Yang menjadi permasalahan di sini ialah dengan tingginya indeks korupsi di Indonesia, kerugian yang akan didapatkan oleh negara pun akan semakin membengkak. Berdasarkan data Indonesia Corruption Watch (ICW), kerugian negara Indonesia terkait korupsi selama 10 tahun terakhir menyentuh angka 238,14 T. Dengan kerugian yang sangatlah besar tersebut, sayangnya tidaklah 100% seluruh uang tersebut akan kembali ke negara.
Kenyataannya, pada tren korupsi di Indonesia per-2023 saja yang mengakibatkan kerugian negara sebesar 56 T, hanyalah 7,3 T saja yang kembali ke dalam kas negara.
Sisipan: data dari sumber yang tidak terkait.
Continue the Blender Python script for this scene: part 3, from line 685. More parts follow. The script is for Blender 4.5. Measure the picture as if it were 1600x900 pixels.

Ketika hal ini terjadi, yang menjadi masalah adalah bukan bagaimana mengungkap kasus korupsi itu saja, melainkan bagaimana sistematika pengembalian uang hasil tindak pidana korupsi tersebut bisa diatasi secara optimal.
Atas dasar hal tersebut, RUU Perampasan Aset datang sebagai jawaban dari keresahan terkait dengan kerugian negara yang kian terjadi, meskipun pelaku tindak pidana korupsi telah diketahui dan memasuki proses peradilan. Mengapa demikian?
Mengenal RUU Perampasan Aset di Indonesia
RUU Perampasan aset merupakan rancangan draft peraturan perundang-undangan yang akan berlaku di Indonesia pada masa yang akan datang untuk bisa mengatur sistematika penanganan tindak pidana korupsi secara ketat dan tegas. Pada Pasal 1 Ayat (3) RUU Perampasan Aset sendiri, dikatakan bahwa perampasan terhadap aset hasil tindak pidana korupsi dapat dilakukan dengan keputusan yang sudah inkrah/berkekuatan hukum tetap tanpa menunggu putusan terhadap terdakwa.
Keberadaan dari nomenklatur tersebut menjelaskan bahwa pengadilan akan lebih sigap dalam menangani kekayaan “kotor” terdakwa pelaku tindak pidana korupsi, sehingga tindakan lanjutan dari adanya korupsi tidak dapat dilakukan. Terlebih lagi, Pasal 7 RUU Perampasan aset juga menegaskan bahwa berbagai kondisi dari adanya terdakwa tidak mempengaruhi proses perampasan terhadap aset yang diduga berasal dari tindak pidana korupsi sehingga sindikat yang diasumsikan akan dilakukan tidak akan sempat dilakukan.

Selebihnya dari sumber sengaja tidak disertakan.